Monday, May 4, 2009

My marvellous Mayday

.
May Day. Hi-jacked for some reason in the C20th by ‘the workers of the world’ when they were trying to unite, rather than by the less egoistic May Queen ceremonies of yore, and not a day that I’ve ever paid much attention to. But I was made to this year.

1 May was, of course, the date on which I was finally to end up heading for Berlin. An event in itself, but..
It was also a day where – after a fairly long time of not having any of my horses make it to the races – two were to run on opposite sides of the world..

Little ‘Fritzl’ (The Soldier Fritz) is the first horse I have bred who actually made it to the races. He is also the first foal of my first homebred mare, Duchess, so he’s very special to me. I have leased him to my dear friends Mike and Sue, who are actually racing him, and he is being trained by Murray Edmonds who is i/c all the trotters from Gerolstein these days.
Anyway Fritzl made his debut in a top two year-old trot class a couple of weeks back and finished a very dignified sixth, in a nice time against good horses, and as a result he was launched to the heights of the Group 3 New Zealand Trotting Stakes, against the best young horses around.

In the Northern Hemisphere, it was the day when ‘Rosy’ (Rosy des Baux) who won for me at Domfront last year at her first time of asking, but who had since been largely resting to allow her to grow fully, was scheduled – now a four year-old -- to make her re-appearance on the race track.
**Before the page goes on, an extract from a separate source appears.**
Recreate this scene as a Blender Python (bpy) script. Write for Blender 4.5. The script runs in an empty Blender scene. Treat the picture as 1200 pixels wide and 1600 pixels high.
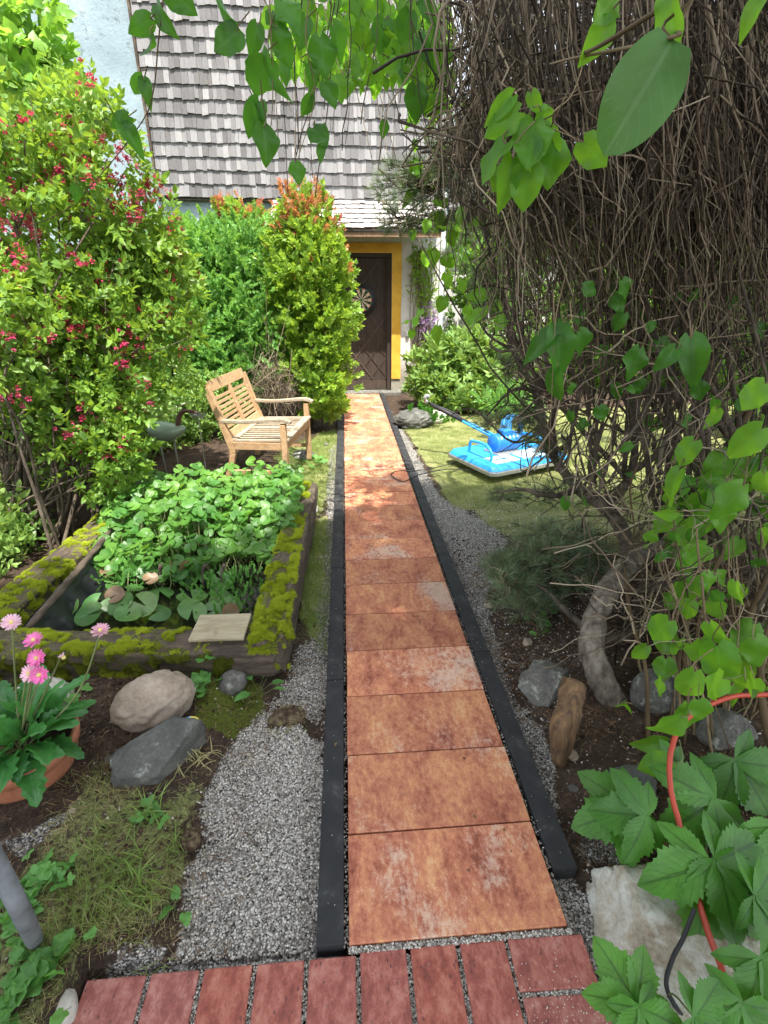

She was in a race at Evreux, a rather more upmarket track than those here she ran on last year, with sixteen starters among whom she was rated – on the measure of money won and times run .. 16th out of the 16.



All of which to say, had I ended up with two lasts, the pundits who set Fritzl out at 117-1 and Rosy probably at something similar) would not have been surprised.

The day started at 10am, when – thanks to world time zones – Fritzl was running his 9pm race in New Zealand. He ran a model race, always in the first five or six after a good, safe, beginning, third behind the redhot favourite on the home turn, and only giving best to one other and very fine young horse in the home straight. The big outsider, our little, inexperienced Fritzl, had run fourth in a major classic race!






Soon after, we – John, Margo, Dukky and I, set of for Düsseldorf and, after the odd fright amongst motorway traffic jams, made it to the airport and our hugs of goodbye. I flew the short trip by Air Berlin (splendid), and while I was in the sky, Rosy took her turn on the track. I ran the race a hundred ties in my head whilst thousands of feet above the groud, but I knew I wouldn’t know what had happened for ages. France, unlike New Zealand, doesn’t have its race results up on the web till days after the event.

Off the plane, out to the luggage collect. And guess what, MY bag rolled out first! How many times has that happened to YOU in your life? And as I picked it up, Kevin hove to outside the window .. we didn’t even have to pay for parking. May 1 was getting better and better..

Back chez Clarke, I leaped for the Internet, and there was the hoped for message from Jack: ROSY SECOND! Well, I haven’t seen the race, but trainer-driver Marion sent me a wee description and it seems she came home strongly after a good run and … and, well, I’ll see eventually. But she, like Fritzl, clearly has a future as a racehorse. And that makes me very very happy indeed.


(click to read the result)


Kevin had a dinner date that evening. I decided that I would not spend the evening at work or at play. 1 May had better finish as soon as possible, so as to remain a wonderful memory. I luxuriated in a hot bath, nibbled at cheese and pickles and some good German bread, and at 9pm I crawled under my duvet and slid off to sweet dreams of my best horsy day (not to mention the suitcase) in years.

PS the above picture of Frizl is not new. Since he became a racehorse, I’ve been on the ocean wave. This snap was taken the day when, at one year of age, Mike and Sue became his ‘parents’. The one of Rosy is new, snapped by Jack on a recent visit to Les Baux. I’ll be taking plenty more when I get there in a few weeks.